Covetousness refers to a greedy desire for more. Though it could reference a desire for illicit goods obtained in an ill-gotten way, it could equally reference a lack of satisfaction with good things obtained lawfully and a stubborn determination to have more. When we work according to the principles of God’s word and God provides for us, it’s as though God is saying, “This is what you should have.” A covetous person though says, “No thank you God, I want more, and I’ll get it at any cost.”

In Ephesians 5:5, Paul effectively paints three portraits: one of a person who seeks to change what is good, one of a person who seeks to do or have what is bad, and one of a person who is not satisfied with what he has been given. One thing is common to each person: a prideful exaltation of self and a corresponding devaluation of God’s values. No statue or idol is needed in any of these pictures to declare them idolators, because rather than worshipping God, each person is worshipping the god of self.

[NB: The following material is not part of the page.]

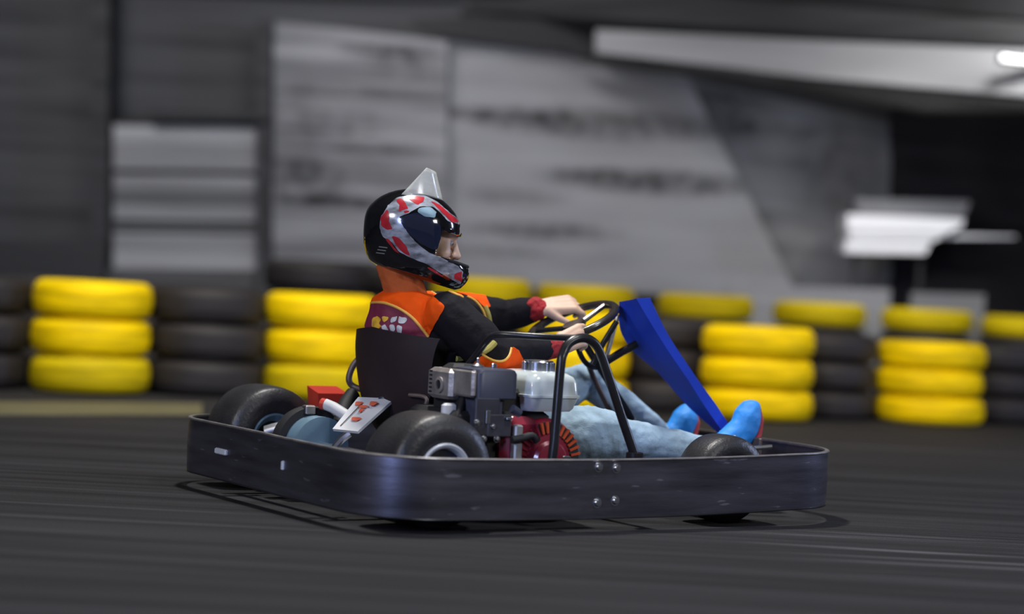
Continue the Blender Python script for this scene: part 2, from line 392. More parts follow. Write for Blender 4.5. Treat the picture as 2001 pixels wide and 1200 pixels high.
# roof girders
tr(5, [(-0.489,15.302,2.808), (3.351,12.126,2.557), (3.368,12.121,2.235), (1.836,13.588,2.421), (0.913,14.322,2.521), (-0.479,15.299,2.619)], .04, M_dk)
tr(6, [(-0.486,15.341,2.741), (3.368,12.164,2.448), (3.386,12.159,2.102), (0.593,14.604,2.384), (-0.106,15.093,2.454), (-0.473,15.337,2.486)], .04, M_mid)
tr(7, [(-0.474,15.298,2.525), (-0.109,15.054,2.499), (0.920,14.320,2.381), (3.374,12.119,2.114), (3.376,12.119,2.080), (0.922,14.319,2.341), (-0.106,15.053,2.442), (-0.470,15.297,2.445)], .04, M_dk)
tr(8, [(-0.811,14.879,2.385), (-0.388,14.880,2.435), (0.462,14.879,2.423), (0.473,14.876,2.214), (-0.095,14.877,2.245), (-0.664,14.877,2.294)], .1, M_dk)
tr(9, [(-3.378,15.233,2.649), (-0.487,15.235,2.798), (-0.475,15.232,2.582), (-1.489,15.231,2.551), (-3.371,15.231,2.504)], .05, M_dk)
# long pale duct that comes nearer to the right
M_duct = mat('pale_duct_paint', (.33, .33, .335), .75, 0, .12, 1.2, (.5, 1, 8))
d = MB(); a0, a1 = Vector((0.474,14.628,2.352)), Vector((0.482,14.626,2.196)); c0, c1 = Vector((3.260,12.224,2.093)), Vector((3.275,12.219,1.812)); m0, m1 = Vector((1.774,13.526,2.227)), Vector((1.785,13.523,1.999))
d.grid([[a0, a1, a1 + Vector((0, .5, 0)), a0 + Vector((0, .5, 0))], [m0, m1, m1 + Vector((0, .5, 0)), m0 + Vector((0, .5, 0))], [c0, c1, c1 + Vector((0, .5, 0)), c0 + Vector((0, .5, 0))]], closed_v=True, cap=True)
o = d.build('air_duct', M_duct); tag(o, 'long pale duct slanting down under the roof girders at upper right', 'duct')
d = MB(); q = [(0.324,14.576,2.200), (0.933,14.325,2.144), (1.792,13.573,2.008), (3.288,12.270,1.820), (3.291,12.269,1.764), (2.472,13.019,1.788), (1.969,13.421,1.888), (1.553,13.722,1.973), (0.936,14.324,2.083), (0.325,14.575,2.173)]
d.prism(q, (0, .25, 0)); o = d.build('pipe_rack', M_dk); tag(o, 'long black rack running along the underside of the pale duct', 'rack')
# lamp at the duct's right end
lp = empty('strip_lamp', (2.806,12.323,2.042)); tag(lp, 'bright strip lamp on the face of the pale duct at the right edge', 'lamp')
Me = bpy.data.materials.new('lit_tube'); Me.use_nodes = True; n, l = nt(Me); b = n['Principled BSDF']; b.inputs['Emission Color'].default_value = (1, 1, 1, 1); b.inputs['Emission Strength'].default_value = 3
lb = MB(); lb.tube([(-.08, 0, .006), (.2, 0, -.012)], .014, n=12); lb.build('tube', Me, lp, True)
lb = MB(); lb.box(-.1, .22, .012, .04, -.03, .03, .004); lb.build('lamp_housing', M_mid, lp)
pl = bpy.data.lights.new('duct_fill', 'AREA'); pl.shape = 'RECTANGLE'; pl.size = .4; pl.size_y = .2; pl.energy = 22; pl.spread = math.radians(110)  # unseen light added in front of the duct to brighten its right end
po = bpy.data.objects.new('duct_fill', pl); COL.objects.link(po); po.location = (2.7, 11.0, 2.5); po.rotation_euler = (Vector((3.1, 12.4, 2.15)) - po.location).to_track_quat('-Z', 'Y').to_euler()

# banners hung on the back wall
def sheet(name, pts4, nx, nz, m, amp=.02, seed=0):
    """a hung cloth: four corners (top left, top right, bottom right, bottom left), slightly rippled, 4 mm thick"""
    a, b_, c, d = [Vector(p) for p in pts4]; rows = []
    for th in (0, 1):
        R = []
        for i in range(nz + 1):
            t = i / nz; r = []
            for j in range(nx + 1):
                s = j / nx; p = a.lerp(b_, s).lerp(d.lerp(c, s), t)
                p = p + Vector((0, amp * (noise.noise(Vector((p.x * 1.5 + p.z, seed, p.z * 1.4))) + .5 * noise.noise(Vector((p.x * 3, seed, p.z * 5)))) + .004 * th, 0)); r.append(p)
            R.append(r)
        rows.append(R)
    mb = MB(); mb.grid(rows[0]); mb.grid(rows[1])
    k = (nx + 1) * (nz + 1); e = []
    ring = [i for i in range(nx + 1)] + [(i + 1) * (nx + 1) - 1 for i in range(1, nz + 1)] + [nz * (nx + 1) + i for i in range(nx - 1, -1, -1)] + [i * (nx + 1) for i in range(nz - 1, 0, -1)]
    for i in range(len(ring)):
        p, q = ring[i], ring[(i + 1) % len(ring)]; e.append((p, q, q + k, p + k))
    mb.f += e
    return mb.build(name, m, None, True)
def bl(p, rx, rz, f): return (p[0], p[2], rx, rz, f)
D = 15.0
prints = [bl((0.574,15.019,1.742), 1.1, .13, .3), bl((-0.178,15.019,1.767), .6, .06, .35), bl((0.952,15.013,1.361), .9, .11, .3), bl((0.629,15.013,1.380), .5, .05, .45),
          bl((0.185,15.007,0.974), .62, .07, .3), bl((-0.041,15.010,1.202), .45, .07, .6), bl((-0.165,15.004,0.820), .5, .04, .55)]
M_ban = print_mat('grey_banner_cloth', (.28, .28, .286), prints, .12, .5)
o = sheet('banner', [(-0.606,15.027,2.299), (1.107,15.025,2.155), (2.011,15.000,0.582), (-0.516,15.000,0.566)], 60, 40, M_ban, .03, 1)
tag(o, 'big pale grey banner with rows of dark print, behind the driver', 'banner')
prints = [bl((-0.944,14.925,2.171), .42, .05, .25), bl((-0.834,14.924,2.099), .4, .04, .4), bl((-0.794,14.923,2.012), .45, .05, .6), bl((-1.142,14.921,1.870), .6, .06, .6),
          bl((-1.238,14.918,1.680), .55, .05, .6), bl((-1.305,14.916,1.591), .45, .035, .4), bl((-0.979,14.915,1.480), .55, .04, .35), bl((-1.576,14.912,1.343), .3, .05, .3),
          bl((-1.463,14.910,1.214), .36, .18, .4), bl((-1.244,14.909,1.101), .4, .06, .35), bl((-0.971,14.912,1.310), .5, .05, .55), bl((-1.625,14.916,1.596), .3, .5, .7)]
M_ban2 = print_mat('streaked_grey_tarpaulin', (.24, .24, .246), prints, .42, .8)
o = sheet('tarpaulin', [(-1.755,14.928,2.335), (-0.543,14.927,2.249), (-0.458,14.901,0.598), (-1.669,14.902,0.663)], 40, 40, M_ban2, .06, 4)
tag(o, 'creased grey tarpaulin with dark streaks, between the roller door and the big banner', 'tarpaulin')
prints = [bl((1.349,14.971,1.878), .5, .22, .35), bl((1.747,14.969,1.774), .55, .06, .6), bl((1.565,14.960,1.159), .5, .08, .55), bl((1.540,14.956,0.951), .4, .035, .35), bl((1.462,14.958,1.082), .3, .04, .6), bl((2.224,14.965,1.513), .4, .5, .6)]  # printed marks plus painted shade towards the top and right
M_ban3 = print_mat('shaded_grey_sheet', (.23, .23, .232), prints, .2, .6)  # fall-off of light across the banner put into a darker sheet
o = sheet('tarpaulin', [(0.999,15.265,2.154), (2.796,15.260,1.840), (2.644,15.240,0.568), (1.081,15.240,0.578)], 40, 40, M_ban3, .035, 9)  # darker sheet stands in for the light fall-off across the banner
tag(o, 'grey sheet darkened for fading light, right of the big banner, above the blue fairing', 'tarpaulin')
# unlit curtain at far right
M_cur = print_mat('black_curtain_cloth', (.012, .0115, .013), [], .35)
o = sheet('curtain', [(2.512,14.722,1.972), (4.120,14.724,2.055), (4.200,14.699,0.517), (2.585,14.700,0.574)], 60, 10, M_cur, .12, 13)
tag(o, 'black curtain hanging behind the bright stall at far right', 'curtain')

# pale stall on the right
sl = Vector((2.599,14.306,0.922)); sl.z = 0; st = empty('stall', sl)
def rel(pts, o_): return [Vector(p) - o_ for p in pts]
M_st = mat('white_stall_paint', (.75, .75, .76), .5, 0, .1, 2, (.6, 1, 8)); M_stg = mat('grey_stall_awning', (.13, .13, .135), .6, 0, .15, 2)
for nm, pts, th, mm in (('awning', [(2.223,14.211,1.281), (2.987,14.212,1.303), (2.952,14.210,1.196), (2.262,14.210,1.181)], .3, M_stg),
                        ('fascia', [(2.166,14.110,1.173), (2.932,14.110,1.179), (2.921,14.109,1.132), (2.823,14.108,1.080), (2.172,14.108,1.059)], .3, M_st),
                        ('counter', [(2.189,14.128,1.057), (2.827,14.128,1.077), (2.749,14.127,1.026), (2.192,14.127,1.000)], .3, M_st),
                        ('counter_front', [(2.170,14.157,0.996), (2.735,14.157,1.019), (2.699,14.156,0.936), (2.174,14.156,0.919)], .3, M_st),
                        ('shelf', [(2.749,14.208,1.074), (3.300,14.208,1.089), (3.301,14.208,1.076), (2.750,14.208,1.047)], .1, M_st),
                        ('leg', [(2.251,14.306,0.924), (2.278,14.306,0.926), (2.304,14.298,0.429), (2.277,14.298,0.428)], .04, M_dk),
                        ('leg', [(2.686,14.306,0.947), (2.713,14.306,0.948), (2.740,14.298,0.435), (2.713,14.298,0.433)], .04, M_dk)):
    if nm == 'leg': pts = [pts[0], pts[1], (pts[1][0], pts[1][1], 0), (pts[0][0], pts[0][1], 0)]
    poly_slab(nm, rel(pts, sl), th, mm, st)
tag(st, 'bright white stall with a grey awning in front of the black curtain', 'stall')
pl = bpy.data.lights.new('stall_lamp', 'AREA'); pl.shape = 'RECTANGLE'; pl.size = .9; pl.size_y = .1; pl.energy = 4.5
po = bpy.data.objects.new('stall_lamp', pl); COL.objects.link(po); po.location = (2.75, 13.2, 1.9); po.rotation_euler = (Vector((2.75, 14.2, 1.15)) - po.location).to_track_quat('-Z', 'Y').to_euler()

# low barrier boards between the tyre wall and the back wall
def board(pts, c, lab, th=.08):
    pts = [pts[0], pts[1], (pts[1][0], pts[1][1], 0), (pts[0][0], pts[0][1], 0)]
    o = poly_slab('barrier_board', pts, th, mat('board_paint', (c, c, c * 1.02), .6, 0, .2, 2, (.6, 1, 9))); tag(o, lab, 'barrier'); return o
board([(-3.888,12.902,0.679), (-2.458,12.903,0.741), (-2.431,12.895,0.220), (-3.860,12.893,0.146)], .014, 'black barrier board behind the tyres at the left edge')
board([(-2.462,13.000,0.575), (-1.559,13.001,0.609), (-1.541,12.995,0.263), (-2.443,12.994,0.216)], .06, 'dark grey barrier board below the roller door')
board([(-1.538,12.902,0.672), (-0.828,12.902,0.696), (-0.808,12.896,0.303), (-1.517,12.895,0.267)], .032, 'black barrier board just left of the helmet')
board([(1.389,14.002,0.670), (2.456,14.002,0.692), (2.465,13.999,0.512), (1.400,13.998,0.457)], .22, 'pale low barrier board right of the blue fairing')
board([(2.587,13.952,0.679), (3.062,13.952,0.690), (3.070,13.950,0.544), (2.596,13.949,0.520)], .15, 'short pale barrier board below the white stall')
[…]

Sin leads you to elevate yourself to the level of God so that you can attempt to take the rule that belongs to Him. When you sin, you become your own idol. It’s important though to return to the thought with which Ephesians 5:5 concludes: no idolator will have “any inheritance in the kingdom Christ and God.” As much as you might be tempted to sit on the throne of your life, heaven and earth belong to God, and He has given Jesus authority over them (Matthew 28:18). Don’t be an idolator, but rather worship and serve God and His anointed King, Jesus, by allowing Him to determine what is good, what is bad, and what you should or should not have.